### Stated problem
Skipping all pictures, set down the lines of the listing from the first through the one with "S.camera = cam".

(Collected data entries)
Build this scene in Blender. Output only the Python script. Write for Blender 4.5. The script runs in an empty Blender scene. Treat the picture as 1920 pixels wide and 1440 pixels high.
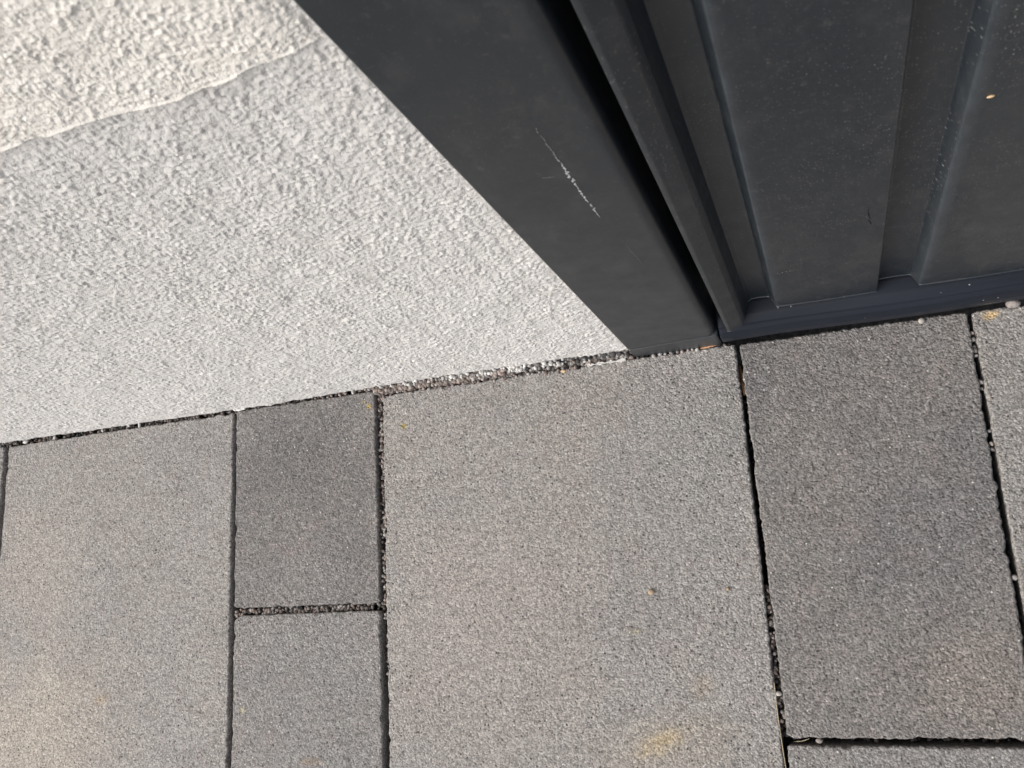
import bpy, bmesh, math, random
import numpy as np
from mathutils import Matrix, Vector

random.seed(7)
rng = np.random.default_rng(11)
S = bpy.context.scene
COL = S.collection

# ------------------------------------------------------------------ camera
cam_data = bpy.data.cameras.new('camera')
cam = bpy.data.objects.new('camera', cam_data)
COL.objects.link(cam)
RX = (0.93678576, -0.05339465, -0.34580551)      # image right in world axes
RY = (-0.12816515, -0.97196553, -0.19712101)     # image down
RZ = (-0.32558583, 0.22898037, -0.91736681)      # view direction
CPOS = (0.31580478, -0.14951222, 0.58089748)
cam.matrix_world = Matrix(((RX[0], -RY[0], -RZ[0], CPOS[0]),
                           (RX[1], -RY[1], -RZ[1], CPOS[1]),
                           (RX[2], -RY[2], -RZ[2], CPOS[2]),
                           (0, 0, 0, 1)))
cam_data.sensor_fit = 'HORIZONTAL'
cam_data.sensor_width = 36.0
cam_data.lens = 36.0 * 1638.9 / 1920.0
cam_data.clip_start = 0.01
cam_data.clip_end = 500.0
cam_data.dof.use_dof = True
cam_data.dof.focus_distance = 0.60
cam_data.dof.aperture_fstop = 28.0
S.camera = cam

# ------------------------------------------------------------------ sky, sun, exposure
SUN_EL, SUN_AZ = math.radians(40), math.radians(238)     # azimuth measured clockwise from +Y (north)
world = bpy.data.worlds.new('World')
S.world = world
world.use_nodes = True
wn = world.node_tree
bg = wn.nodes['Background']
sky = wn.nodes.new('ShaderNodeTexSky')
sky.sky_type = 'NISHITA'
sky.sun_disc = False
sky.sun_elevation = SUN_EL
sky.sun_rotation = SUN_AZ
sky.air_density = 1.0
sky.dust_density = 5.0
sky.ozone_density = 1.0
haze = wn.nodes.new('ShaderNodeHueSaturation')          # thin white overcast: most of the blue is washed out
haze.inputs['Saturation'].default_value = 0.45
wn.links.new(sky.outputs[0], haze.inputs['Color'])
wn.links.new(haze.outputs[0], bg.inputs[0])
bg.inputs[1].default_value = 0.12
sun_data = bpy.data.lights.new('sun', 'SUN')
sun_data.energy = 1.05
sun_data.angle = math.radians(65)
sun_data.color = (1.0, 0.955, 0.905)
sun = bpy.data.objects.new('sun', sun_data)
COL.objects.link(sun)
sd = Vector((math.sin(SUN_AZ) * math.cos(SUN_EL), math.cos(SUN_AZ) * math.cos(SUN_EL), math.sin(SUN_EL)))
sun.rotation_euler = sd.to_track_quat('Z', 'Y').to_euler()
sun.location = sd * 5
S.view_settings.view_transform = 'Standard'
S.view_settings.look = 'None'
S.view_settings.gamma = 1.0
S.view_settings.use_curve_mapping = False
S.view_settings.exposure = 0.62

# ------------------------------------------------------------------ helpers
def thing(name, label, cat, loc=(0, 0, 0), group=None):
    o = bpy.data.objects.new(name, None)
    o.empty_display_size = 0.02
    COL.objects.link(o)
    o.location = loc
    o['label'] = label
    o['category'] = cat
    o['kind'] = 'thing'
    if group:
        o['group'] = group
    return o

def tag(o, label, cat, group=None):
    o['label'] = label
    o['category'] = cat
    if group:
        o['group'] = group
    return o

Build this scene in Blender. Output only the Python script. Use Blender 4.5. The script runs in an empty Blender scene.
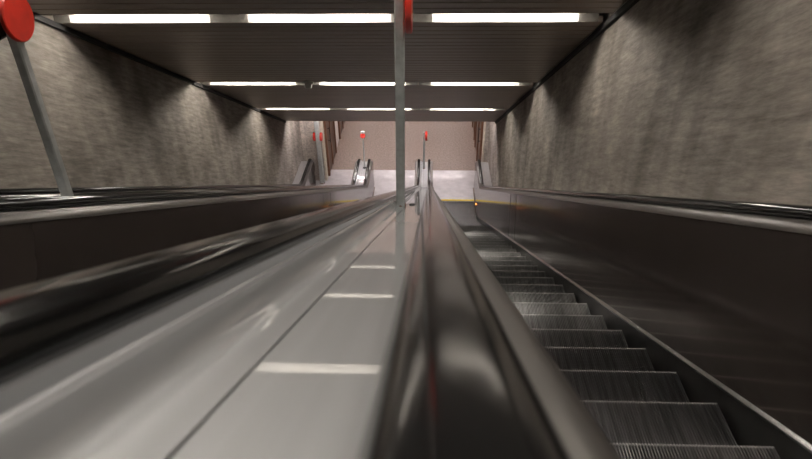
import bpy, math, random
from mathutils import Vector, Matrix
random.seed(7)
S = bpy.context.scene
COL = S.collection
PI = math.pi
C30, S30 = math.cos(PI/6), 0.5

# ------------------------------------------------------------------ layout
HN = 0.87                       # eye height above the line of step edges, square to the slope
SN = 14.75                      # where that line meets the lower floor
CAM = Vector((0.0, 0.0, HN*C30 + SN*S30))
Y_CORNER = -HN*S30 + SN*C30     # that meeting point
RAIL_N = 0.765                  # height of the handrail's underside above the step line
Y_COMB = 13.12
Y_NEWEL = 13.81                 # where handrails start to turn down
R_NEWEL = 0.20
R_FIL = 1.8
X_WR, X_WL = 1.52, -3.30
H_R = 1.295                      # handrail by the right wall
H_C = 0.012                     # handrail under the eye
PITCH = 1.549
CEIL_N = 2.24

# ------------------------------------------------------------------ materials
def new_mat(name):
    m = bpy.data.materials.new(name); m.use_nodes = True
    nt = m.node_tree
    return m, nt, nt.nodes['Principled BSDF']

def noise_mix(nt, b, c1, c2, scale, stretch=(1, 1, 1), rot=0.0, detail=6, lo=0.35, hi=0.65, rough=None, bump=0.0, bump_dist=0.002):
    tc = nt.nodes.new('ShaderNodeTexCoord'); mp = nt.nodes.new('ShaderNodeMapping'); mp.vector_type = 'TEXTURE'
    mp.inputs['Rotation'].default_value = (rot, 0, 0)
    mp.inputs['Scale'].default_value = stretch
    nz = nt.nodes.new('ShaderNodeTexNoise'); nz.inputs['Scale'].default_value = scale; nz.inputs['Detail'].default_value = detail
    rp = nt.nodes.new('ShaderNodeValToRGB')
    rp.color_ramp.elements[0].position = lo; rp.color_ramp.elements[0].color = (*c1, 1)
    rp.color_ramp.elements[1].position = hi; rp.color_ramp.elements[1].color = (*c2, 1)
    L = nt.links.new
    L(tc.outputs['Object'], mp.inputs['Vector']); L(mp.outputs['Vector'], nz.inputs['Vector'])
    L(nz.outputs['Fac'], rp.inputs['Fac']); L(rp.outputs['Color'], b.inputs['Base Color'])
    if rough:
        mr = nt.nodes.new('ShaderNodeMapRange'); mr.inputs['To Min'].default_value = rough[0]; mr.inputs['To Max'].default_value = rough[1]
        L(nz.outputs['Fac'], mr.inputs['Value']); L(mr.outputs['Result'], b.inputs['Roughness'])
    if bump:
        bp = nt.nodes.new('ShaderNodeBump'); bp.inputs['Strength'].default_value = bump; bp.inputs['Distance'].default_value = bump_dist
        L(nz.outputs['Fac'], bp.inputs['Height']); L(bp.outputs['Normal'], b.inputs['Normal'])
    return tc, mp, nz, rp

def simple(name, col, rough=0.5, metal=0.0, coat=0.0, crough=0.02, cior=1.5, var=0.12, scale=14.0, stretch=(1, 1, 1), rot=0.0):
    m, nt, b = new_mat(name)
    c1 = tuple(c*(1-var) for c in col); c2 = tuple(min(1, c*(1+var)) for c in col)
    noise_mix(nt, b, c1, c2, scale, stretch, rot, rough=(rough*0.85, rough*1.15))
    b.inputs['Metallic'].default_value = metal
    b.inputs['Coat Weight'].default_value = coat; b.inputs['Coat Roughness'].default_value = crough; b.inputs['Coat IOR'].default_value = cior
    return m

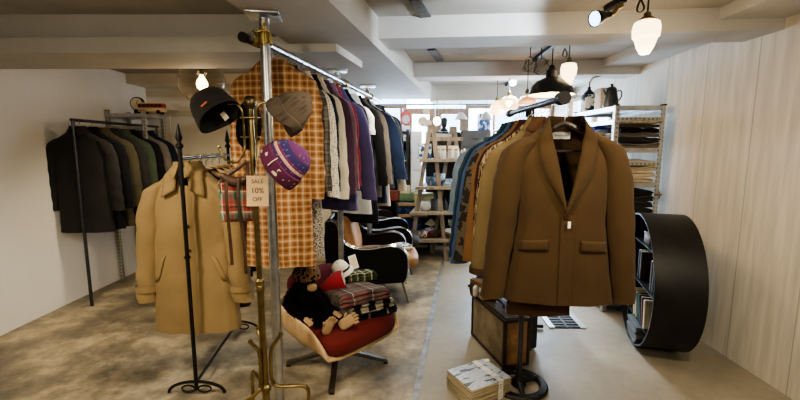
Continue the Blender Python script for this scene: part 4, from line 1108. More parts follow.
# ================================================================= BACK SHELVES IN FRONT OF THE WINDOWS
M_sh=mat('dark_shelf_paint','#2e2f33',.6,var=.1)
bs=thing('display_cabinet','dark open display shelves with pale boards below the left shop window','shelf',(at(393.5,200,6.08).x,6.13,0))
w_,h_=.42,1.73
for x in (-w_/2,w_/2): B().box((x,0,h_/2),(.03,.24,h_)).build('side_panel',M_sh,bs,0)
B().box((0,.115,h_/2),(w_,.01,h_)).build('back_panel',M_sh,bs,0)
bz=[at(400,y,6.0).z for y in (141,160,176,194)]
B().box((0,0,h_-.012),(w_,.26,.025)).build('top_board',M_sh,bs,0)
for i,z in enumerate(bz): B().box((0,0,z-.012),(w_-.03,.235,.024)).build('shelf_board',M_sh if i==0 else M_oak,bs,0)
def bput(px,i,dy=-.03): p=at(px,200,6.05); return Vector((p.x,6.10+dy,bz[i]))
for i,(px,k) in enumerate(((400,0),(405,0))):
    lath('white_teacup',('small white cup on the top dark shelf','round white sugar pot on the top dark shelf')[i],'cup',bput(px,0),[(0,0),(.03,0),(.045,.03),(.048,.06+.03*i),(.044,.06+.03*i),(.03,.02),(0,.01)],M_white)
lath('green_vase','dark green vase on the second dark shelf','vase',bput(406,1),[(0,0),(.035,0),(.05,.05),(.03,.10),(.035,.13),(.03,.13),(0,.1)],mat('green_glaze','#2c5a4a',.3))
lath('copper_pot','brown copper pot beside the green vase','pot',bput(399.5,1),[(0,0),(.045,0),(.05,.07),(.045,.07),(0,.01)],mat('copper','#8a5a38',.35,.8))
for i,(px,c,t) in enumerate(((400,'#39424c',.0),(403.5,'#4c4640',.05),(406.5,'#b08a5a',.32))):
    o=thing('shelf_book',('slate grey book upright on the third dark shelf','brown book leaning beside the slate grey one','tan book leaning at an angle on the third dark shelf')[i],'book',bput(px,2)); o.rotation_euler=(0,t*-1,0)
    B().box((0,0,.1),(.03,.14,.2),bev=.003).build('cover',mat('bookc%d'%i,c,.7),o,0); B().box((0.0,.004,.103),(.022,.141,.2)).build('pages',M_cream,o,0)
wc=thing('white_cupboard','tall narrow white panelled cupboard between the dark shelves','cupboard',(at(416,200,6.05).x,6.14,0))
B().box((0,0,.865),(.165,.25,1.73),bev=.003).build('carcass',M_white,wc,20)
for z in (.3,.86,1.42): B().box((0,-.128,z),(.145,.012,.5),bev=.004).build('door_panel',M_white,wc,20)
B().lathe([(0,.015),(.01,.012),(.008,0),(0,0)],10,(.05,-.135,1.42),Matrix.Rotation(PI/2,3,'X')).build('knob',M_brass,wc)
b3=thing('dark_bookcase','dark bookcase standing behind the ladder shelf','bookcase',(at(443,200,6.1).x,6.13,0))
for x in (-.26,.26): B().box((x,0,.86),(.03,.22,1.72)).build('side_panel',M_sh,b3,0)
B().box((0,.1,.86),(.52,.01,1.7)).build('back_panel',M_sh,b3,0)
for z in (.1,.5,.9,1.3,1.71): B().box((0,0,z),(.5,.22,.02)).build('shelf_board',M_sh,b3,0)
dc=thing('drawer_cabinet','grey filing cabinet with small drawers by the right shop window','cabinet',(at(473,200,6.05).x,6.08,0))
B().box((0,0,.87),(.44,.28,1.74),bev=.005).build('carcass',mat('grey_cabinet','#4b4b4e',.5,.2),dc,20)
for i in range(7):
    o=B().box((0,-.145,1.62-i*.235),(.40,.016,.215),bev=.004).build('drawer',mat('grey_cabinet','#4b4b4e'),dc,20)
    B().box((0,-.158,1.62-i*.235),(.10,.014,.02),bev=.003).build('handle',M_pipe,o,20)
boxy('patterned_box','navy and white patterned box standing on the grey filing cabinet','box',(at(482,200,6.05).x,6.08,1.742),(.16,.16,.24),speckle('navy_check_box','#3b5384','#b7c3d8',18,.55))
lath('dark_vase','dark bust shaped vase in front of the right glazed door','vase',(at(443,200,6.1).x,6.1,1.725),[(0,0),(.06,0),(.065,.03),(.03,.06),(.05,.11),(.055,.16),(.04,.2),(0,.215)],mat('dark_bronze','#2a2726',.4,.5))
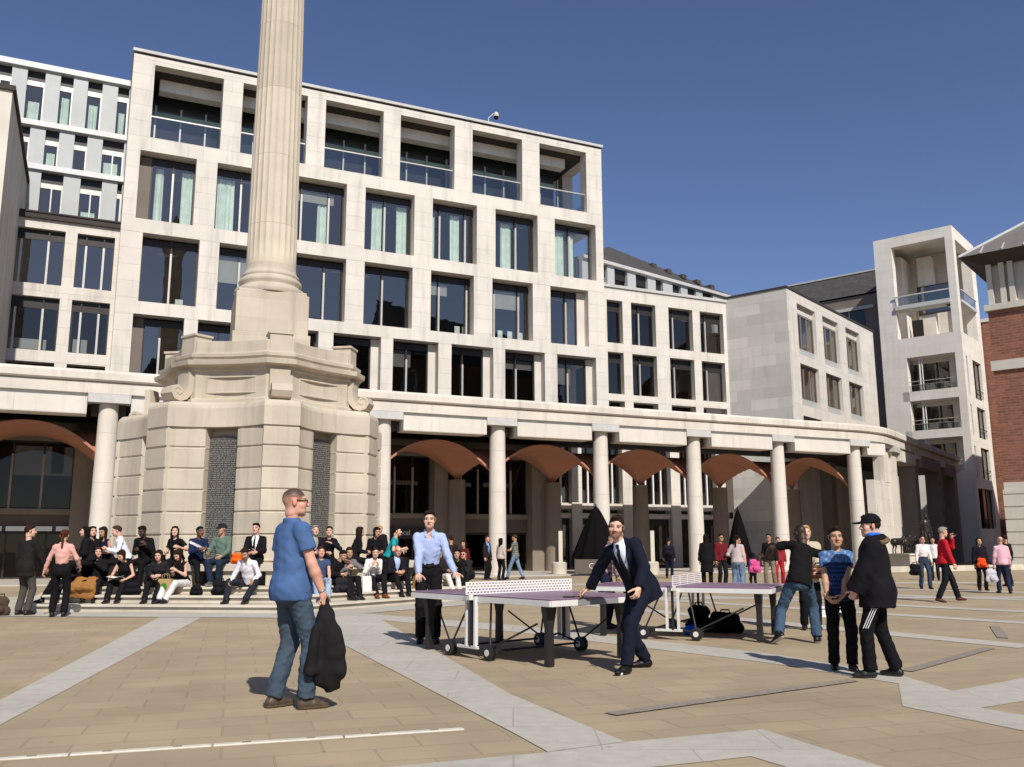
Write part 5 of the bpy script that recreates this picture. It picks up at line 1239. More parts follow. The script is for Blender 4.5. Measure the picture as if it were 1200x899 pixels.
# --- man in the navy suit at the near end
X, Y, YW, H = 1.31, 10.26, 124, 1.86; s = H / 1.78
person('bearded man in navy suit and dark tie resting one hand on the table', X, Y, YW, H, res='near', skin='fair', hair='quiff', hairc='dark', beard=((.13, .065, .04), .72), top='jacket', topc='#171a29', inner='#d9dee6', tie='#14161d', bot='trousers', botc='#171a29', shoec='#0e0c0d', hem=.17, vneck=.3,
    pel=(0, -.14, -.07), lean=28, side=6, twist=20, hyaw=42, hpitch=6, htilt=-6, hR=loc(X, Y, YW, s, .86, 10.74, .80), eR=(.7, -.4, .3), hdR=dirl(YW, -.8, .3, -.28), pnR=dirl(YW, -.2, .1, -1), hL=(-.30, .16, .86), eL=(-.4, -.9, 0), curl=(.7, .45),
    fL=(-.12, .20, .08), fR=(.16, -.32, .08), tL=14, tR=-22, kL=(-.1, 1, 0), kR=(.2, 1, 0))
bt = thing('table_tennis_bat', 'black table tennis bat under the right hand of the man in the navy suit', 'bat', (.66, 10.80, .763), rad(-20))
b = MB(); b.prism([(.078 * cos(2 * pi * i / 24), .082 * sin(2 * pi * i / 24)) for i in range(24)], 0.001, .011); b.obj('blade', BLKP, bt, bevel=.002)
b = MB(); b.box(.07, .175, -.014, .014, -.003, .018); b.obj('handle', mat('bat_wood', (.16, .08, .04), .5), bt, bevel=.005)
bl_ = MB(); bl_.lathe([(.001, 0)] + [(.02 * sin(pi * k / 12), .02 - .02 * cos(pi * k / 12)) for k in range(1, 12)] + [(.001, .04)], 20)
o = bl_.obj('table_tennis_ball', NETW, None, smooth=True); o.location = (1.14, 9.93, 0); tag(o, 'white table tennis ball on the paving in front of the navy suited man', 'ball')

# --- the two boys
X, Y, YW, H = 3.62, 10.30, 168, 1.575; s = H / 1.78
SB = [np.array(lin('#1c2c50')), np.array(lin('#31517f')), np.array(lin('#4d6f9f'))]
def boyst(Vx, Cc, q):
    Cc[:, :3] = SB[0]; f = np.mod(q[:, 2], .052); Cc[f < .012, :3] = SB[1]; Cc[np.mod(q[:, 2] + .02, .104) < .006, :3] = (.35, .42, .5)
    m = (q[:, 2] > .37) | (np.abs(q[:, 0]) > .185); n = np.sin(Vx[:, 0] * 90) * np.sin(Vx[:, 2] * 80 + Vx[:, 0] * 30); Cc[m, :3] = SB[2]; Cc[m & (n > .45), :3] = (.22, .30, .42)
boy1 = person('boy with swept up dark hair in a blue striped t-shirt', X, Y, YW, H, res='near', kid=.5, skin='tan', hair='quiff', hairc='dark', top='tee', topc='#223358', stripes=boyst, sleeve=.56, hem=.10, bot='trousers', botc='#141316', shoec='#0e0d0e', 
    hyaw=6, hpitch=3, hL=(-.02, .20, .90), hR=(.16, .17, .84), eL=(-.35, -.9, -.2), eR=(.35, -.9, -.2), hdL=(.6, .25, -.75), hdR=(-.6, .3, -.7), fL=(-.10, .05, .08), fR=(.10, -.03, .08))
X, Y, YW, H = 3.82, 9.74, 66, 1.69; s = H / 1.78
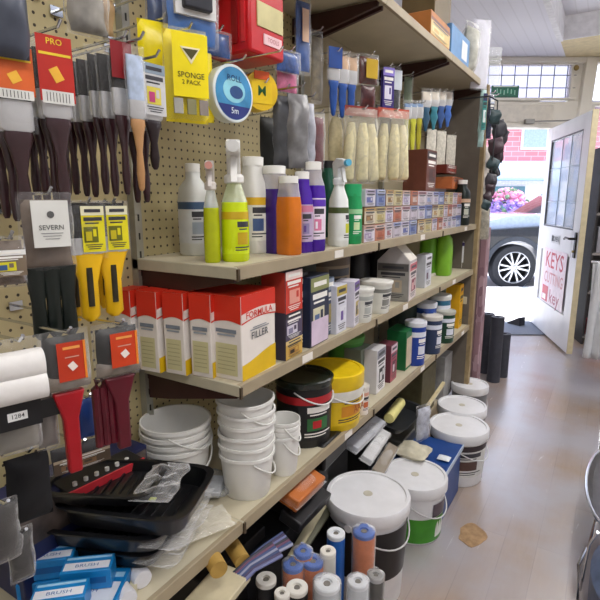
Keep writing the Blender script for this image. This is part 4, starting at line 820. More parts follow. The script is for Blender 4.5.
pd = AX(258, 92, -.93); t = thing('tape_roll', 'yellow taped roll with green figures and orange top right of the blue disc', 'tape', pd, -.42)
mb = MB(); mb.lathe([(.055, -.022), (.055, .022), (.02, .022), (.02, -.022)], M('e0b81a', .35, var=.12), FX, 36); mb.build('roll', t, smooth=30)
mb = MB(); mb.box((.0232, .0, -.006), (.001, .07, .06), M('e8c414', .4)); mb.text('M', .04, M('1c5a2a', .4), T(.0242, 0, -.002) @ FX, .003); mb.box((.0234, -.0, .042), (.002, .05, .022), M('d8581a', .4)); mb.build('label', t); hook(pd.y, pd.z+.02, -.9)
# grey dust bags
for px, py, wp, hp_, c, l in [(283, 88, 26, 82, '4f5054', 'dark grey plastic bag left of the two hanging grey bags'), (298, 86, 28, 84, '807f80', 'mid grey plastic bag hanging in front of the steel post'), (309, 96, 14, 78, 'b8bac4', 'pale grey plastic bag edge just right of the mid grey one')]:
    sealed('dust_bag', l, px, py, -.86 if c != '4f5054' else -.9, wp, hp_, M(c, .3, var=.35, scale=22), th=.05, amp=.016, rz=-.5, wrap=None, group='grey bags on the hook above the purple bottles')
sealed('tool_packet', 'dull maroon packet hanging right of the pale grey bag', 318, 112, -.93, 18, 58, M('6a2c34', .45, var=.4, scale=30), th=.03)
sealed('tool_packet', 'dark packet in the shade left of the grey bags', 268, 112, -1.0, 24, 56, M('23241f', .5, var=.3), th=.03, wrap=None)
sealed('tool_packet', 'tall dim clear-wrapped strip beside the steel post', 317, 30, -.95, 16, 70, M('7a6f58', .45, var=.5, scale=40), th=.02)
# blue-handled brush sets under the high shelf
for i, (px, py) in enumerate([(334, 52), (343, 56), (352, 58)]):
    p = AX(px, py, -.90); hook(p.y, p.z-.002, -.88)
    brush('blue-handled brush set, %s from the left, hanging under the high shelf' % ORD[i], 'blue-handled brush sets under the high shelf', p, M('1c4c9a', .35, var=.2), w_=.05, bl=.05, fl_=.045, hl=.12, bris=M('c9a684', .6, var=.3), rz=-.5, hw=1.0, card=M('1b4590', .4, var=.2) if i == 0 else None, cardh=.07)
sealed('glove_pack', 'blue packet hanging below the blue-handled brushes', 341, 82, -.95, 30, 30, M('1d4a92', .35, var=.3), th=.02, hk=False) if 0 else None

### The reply
Build this scene in Blender. Output only the Python script. Write for Blender 4.5. The script runs in an empty Blender scene. Treat the picture as 1920 pixels wide and 1440 pixels high.
import bpy, bmesh, math, random
import numpy as np
from mathutils import Matrix, Vector

random.seed(7)
rng = np.random.default_rng(11)
S = bpy.context.scene
COL = S.collection

# ------------------------------------------------------------------ camera
cam_data = bpy.data.cameras.new('camera')
cam = bpy.data.objects.new('camera', cam_data)
COL.objects.link(cam)
RX = (0.93678576, -0.05339465, -0.34580551)      # image right in world axes
RY = (-0.12816515, -0.97196553, -0.19712101)     # image down
RZ = (-0.32558583, 0.22898037, -0.91736681)      # view direction
CPOS = (0.31580478, -0.14951222, 0.58089748)
cam.matrix_world = Matrix(((RX[0], -RY[0], -RZ[0], CPOS[0]),
                           (RX[1], -RY[1], -RZ[1], CPOS[1]),
                           (RX[2], -RY[2], -RZ[2], CPOS[2]),
                           (0, 0, 0, 1)))
cam_data.sensor_fit = 'HORIZONTAL'
cam_data.sensor_width = 36.0
cam_data.lens = 36.0 * 1638.9 / 1920.0
cam_data.clip_start = 0.01
cam_data.clip_end = 500.0
cam_data.dof.use_dof = True
cam_data.dof.focus_distance = 0.60
cam_data.dof.aperture_fstop = 28.0
S.camera = cam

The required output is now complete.